* Data shown
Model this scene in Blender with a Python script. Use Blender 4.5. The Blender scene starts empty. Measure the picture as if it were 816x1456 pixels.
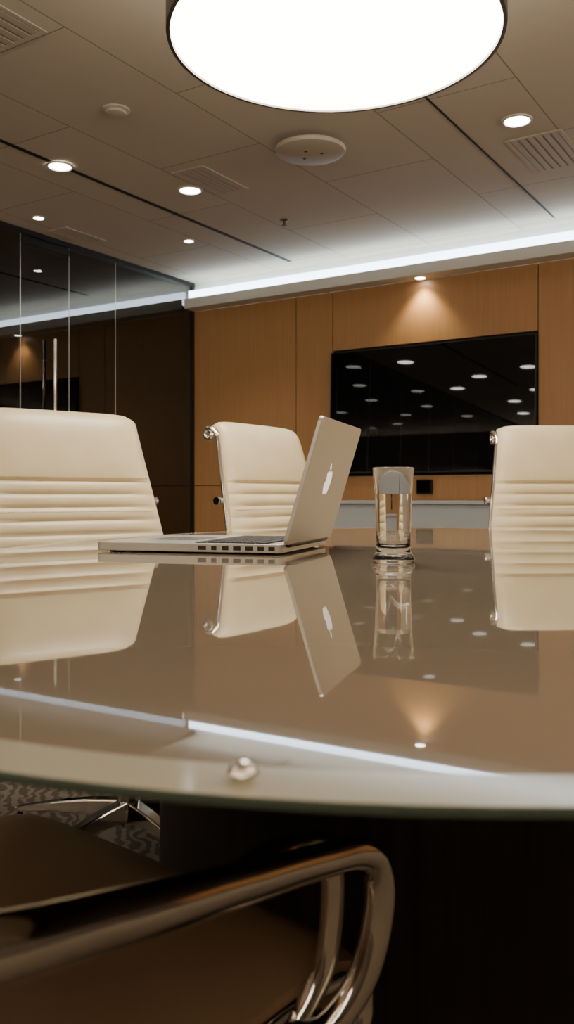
import bpy, bmesh, math, random
from mathutils import Vector, Matrix
random.seed(3)
ANG = math.radians(32.5)
CA, SA = math.cos(ANG), math.sin(ANG)
def W(r, f):            # plan frame (right, forward of the viewer's spot) -> room frame
    return (r*CA - f*SA, r*SA + f*CA)
def heading(fx, fy):
    return math.atan2(-fx, fy) + ANG
TZ = 0.75               # table top height
CZ = 2.505              # ceiling height
COL = bpy.context.scene.collection

# ---------------------------------------------------------------- materials
def mat(name, col=(.8,.8,.8), rough=.5, metal=0, spec=.5, emit=None, estr=0, trans=0, ior=1.5, coat=0):
    m = bpy.data.materials.new(name); m.use_nodes = True
    b = m.node_tree.nodes['Principled BSDF']
    b.inputs['Base Color'].default_value = (*col, 1)
    b.inputs['Roughness'].default_value = rough
    b.inputs['Metallic'].default_value = metal
    b.inputs['Specular IOR Level'].default_value = spec
    b.inputs['IOR'].default_value = ior
    b.inputs['Transmission Weight'].default_value = trans
    b.inputs['Coat Weight'].default_value = coat
    if emit:
        b.inputs['Emission Color'].default_value = (*emit, 1)
        b.inputs['Emission Strength'].default_value = estr
    return m
def nt(m): return m.node_tree.nodes, m.node_tree.links, m.node_tree.nodes['Principled BSDF']
def coords(m, scale=(1,1,1)):
    n, l, b = nt(m)
    tc = n.new('ShaderNodeTexCoord'); mp = n.new('ShaderNodeMapping')
    mp.inputs['Scale'].default_value = scale
    l.new(tc.outputs['Object'], mp.inputs['Vector'])
    return mp
def ramp(m, src, stops):
    n, l, b = nt(m)
    r = n.new('ShaderNodeValToRGB')
    r.color_ramp.elements[0].position = stops[0][0]; r.color_ramp.elements[0].color = (*stops[0][1], 1)
    r.color_ramp.elements[1].position = stops[-1][0]; r.color_ramp.elements[1].color = (*stops[-1][1], 1)
    for p, c in stops[1:-1]:
        e = r.color_ramp.elements.new(p); e.color = (*c, 1)
    l.new(src, r.inputs[0]); return r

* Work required
Pictures are excluded; extract exactly the lines from the start of the data through the line that holds "COL = bpy.context.scene.collection", both ends included.

* Exercise output
Model this scene in Blender with a Python script. Use Blender 4.5. The Blender scene starts empty. Measure the picture as if it were 816x1456 pixels.
import bpy, bmesh, math, random
from mathutils import Vector, Matrix
random.seed(3)
ANG = math.radians(32.5)
CA, SA = math.cos(ANG), math.sin(ANG)
def W(r, f):            # plan frame (right, forward of the viewer's spot) -> room frame
    return (r*CA - f*SA, r*SA + f*CA)
def heading(fx, fy):
    return math.atan2(-fx, fy) + ANG
TZ = 0.75               # table top height
CZ = 2.505              # ceiling height
COL = bpy.context.scene.collection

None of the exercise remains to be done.